Must See: Uncle Ben Gets Makeover

By The News Mar 30, 2007

Rice commercial icon Uncle Ben just got a makeover—from old porter boy to chairman of the company.

Food producer Mars, who sells Uncle Ben’s line of rices and side dishes, is trying to revive the racially charged Uncle Ben, an old black man who’s wide smile and servant’s bow tie has graced the boxes and bags of products for more than 60 years. The New York Times reports:

The previous reluctance to feature Uncle Ben prominently in ads stood in stark contrast to the way other human characters like Orville Redenbacher and Colonel Sanders personify their products. That reticence can be traced to the contentious history of Uncle Ben as the black face of a white company, wearing a bow tie evocative of servants and Pullman porters and bearing a title reflecting how white Southerners once used “uncle” and “aunt” as honorifics for older blacks because they refused to say “Mr.” and “Mrs.” Before the civil rights movement took hold, marketers of food and household products often used racial and ethnic stereotypes in creating brand characters and mascots.

Though I’d argue this brand stereotyping still happens on grand scales.

In addition to Uncle Ben, there was Aunt Jemima, who sold pancake mix in ads that sometimes had her exclaiming, “Tempt yo’ appetite;” a grinning black chef named Rastus, who represented Cream of Wheat hot cereal; the Gold Dust Twins, a pair of black urchins who peddled a soap powder for Lever Brothers; the Frito Bandito, who spoke in an exaggerated Mexican accent; and characters selling powdered drink mixes for Pillsbury under names like Injun Orange and Chinese Cherry — the latter baring buck teeth.

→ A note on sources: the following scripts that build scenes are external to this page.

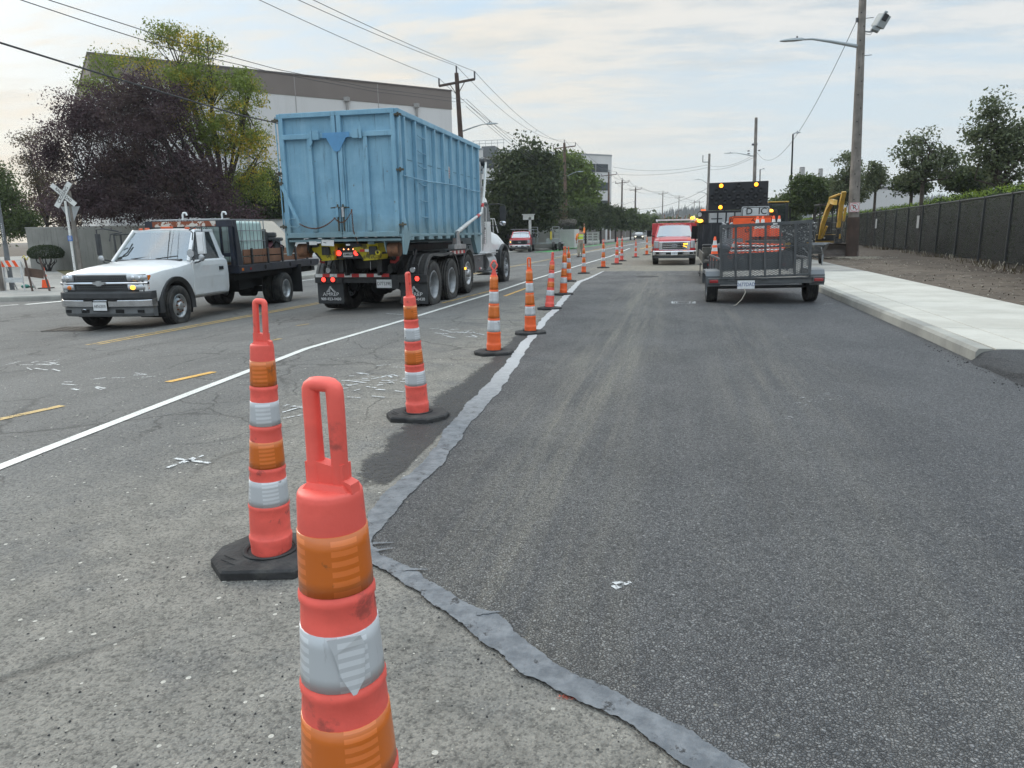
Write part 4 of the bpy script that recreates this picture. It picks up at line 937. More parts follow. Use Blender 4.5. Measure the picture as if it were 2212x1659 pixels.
g = mk(DIAM); g.quad((-1.0, -2.225, 1.34), (1.0, -2.225, 1.34), (1.0, -2.225, ZR - .12), (-1.0, -2.225, ZR - .12)); g.build('mesh_panel', hb)
# stakes and brown boards
BOARD = mat('brown_board', (.22, .10, .055), .75, 0, .18, 3, .15, 30)
for s in (-1, 1):
    g = mk(BOARD)
    for z in (ZD + .12, ZD + .29):
        y = -2.66
        for L in (.95, 1.05, 1.0, .95): g.box((s * 1.09, y - L / 2, z), (.03, L - .006, .145), rot=(0, 0, .3)); y -= L
    g.build('side_boards', T, bevel=.004)
    for y in (-3.02, -3.85, -4.65, -5.45, -6.2): g = mk(BLK); g.box((s * 1.125, y, ZD + .19), (.035, .085, .40), taper=(1, .9)); g.build('stake', T, bevel=.008)
wheel(T, (-.93, 0, .40), .40, .25, -1, 'front', ALU); wheel(T, (.93, 0, .40), .40, .25, 1, 'front', ALU)
wheel(T, (-1.03, -4.69, .40), .40, .25, -1, 'deep', ALU); wheel(T, (1.03, -4.69, .40), .40, .25, 1, 'deep', ALU)
wheel(T, (-.74, -4.69, .40), .40, .24, -1, 'deep', ALU); wheel(T, (.74, -4.69, .40), .40, .24, 1, 'deep', ALU)
for s in (-1, 1): g = mk(mat('mudflap_rubber', (.02, .02, .021), .8)); g.box((s * .97, -5.42, .62), (.60, .012, .72)); g.build('mudflap', T)
g = mk(ALU); g.box((-.9, YB1 + .03, .82), (.3, .05, .13)); g.build('rear_step', T, bevel=.01)
# ---- cargo: each thing stands on the bed
PKM = Matrix.Translation(PKL) @ Matrix.Rotation(R_(PKR), 4, 'Z') @ Matrix.Diagonal((*PKS, 1))
def onbed(x, y, z=0): return PKM @ Vector((x, y, ZD + .022 + z))
TOTE = mat('translucent_tote_plastic', (.55, .70, .66), .35, 0, .05, 4)
t0 = thing('liquid_tote', 'pale green plastic liquid tote in a steel cage on the flatbed pickup', 'tote', onbed(-.50, -3.30), PKR)
g = mk(TOTE); g.box((0, 0, .56), (1.06, 1.10, 1.0)); g.cyl((0, 0, 1.05), (0, 0, 1.10), .10); g.build('bottle', t0, bevel=.07, seg=3)
g = mk(STEEL)
for a in (-1, 1):
    for k in range(7): u = -.54 + k * .18; g.tube([(u, a * .585, .06), (u, a * .585, 1.10)], .009, 5); g.tube([(a * .565, u * 1.03, .06), (a * .565, u * 1.03, 1.10)], .009, 5)
    for z in (.08, .33, .58, .83, 1.10): g.tube([(-.565, a * .585, z), (.565, a * .585, z)], .009, 5); g.tube([(a * .565, -.585, z), (a * .565, .585, z)], .009, 5)
g.build('cage', t0)
g = mk(mat('pallet_wood', (.25, .18, .11), .85, 0, .2, 6)); g.box((0, 0, .03), (1.1, 1.15, .05)); g.build('pallet', t0)
PINK = mat('faded_maroon_plastic', (.24, .06, .085), .5, 0, .12, 6)
t0 = thing('pressure_washer', 'faded maroon and black pump machine behind the liquid tote on the flatbed pickup', 'machine', onbed(-.62, -5.05), PKR + 20)
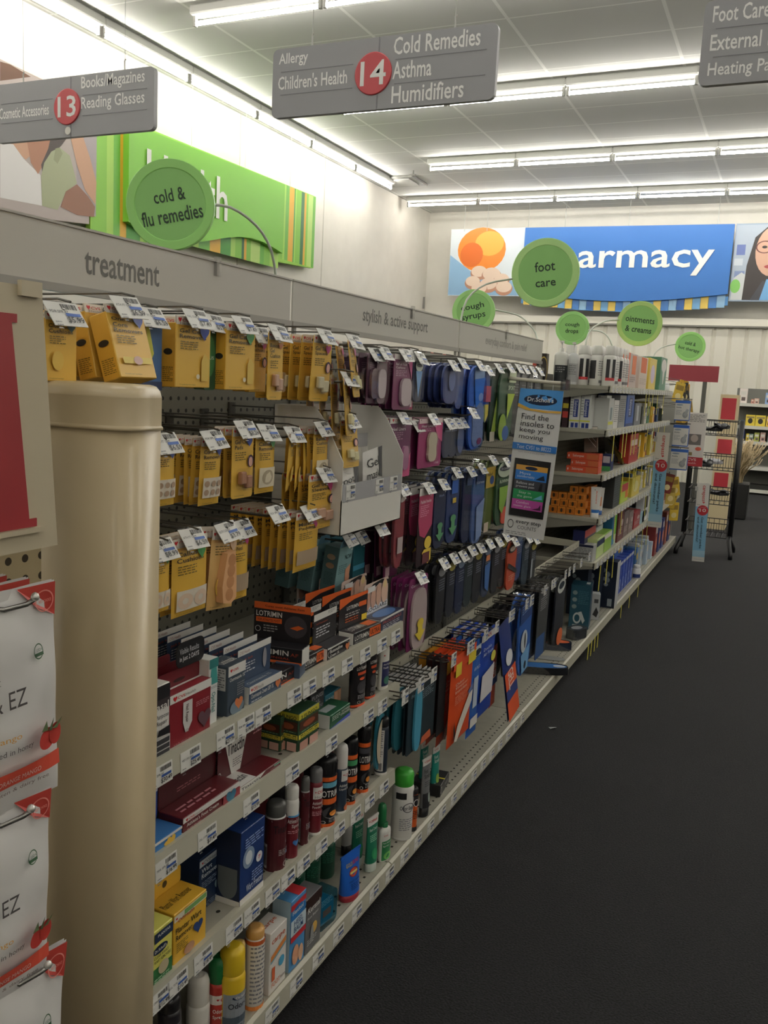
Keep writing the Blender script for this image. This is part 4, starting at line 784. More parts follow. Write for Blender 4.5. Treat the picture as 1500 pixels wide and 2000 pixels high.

Starting this week, Uncle Ben won’t live just on the corner of your food packages. Now he’s got a penthouse executive suite and a story to tell. To prove it, marketers launched an interactive site: Unclebens.com, that lets you hang out in Ben’s new office, read his date book and play chess. [Though a full-body Ben is conspicuously missing from the whole scene.]

Mr. Visconti of Diversity Inc. Media…said he would have turned Ben’s office into “a learning experience,” furnishing it [the viritual office] with, for example, books by Frederick Douglass and the Rev. Dr. Martin Luther King Jr. “I’ve never been in the office of African-Americans of this era who didn’t have something in their office showing what it took to get them there,” Mr. Visconti said.

But let’s face it: one generation’s house cook is another’s token.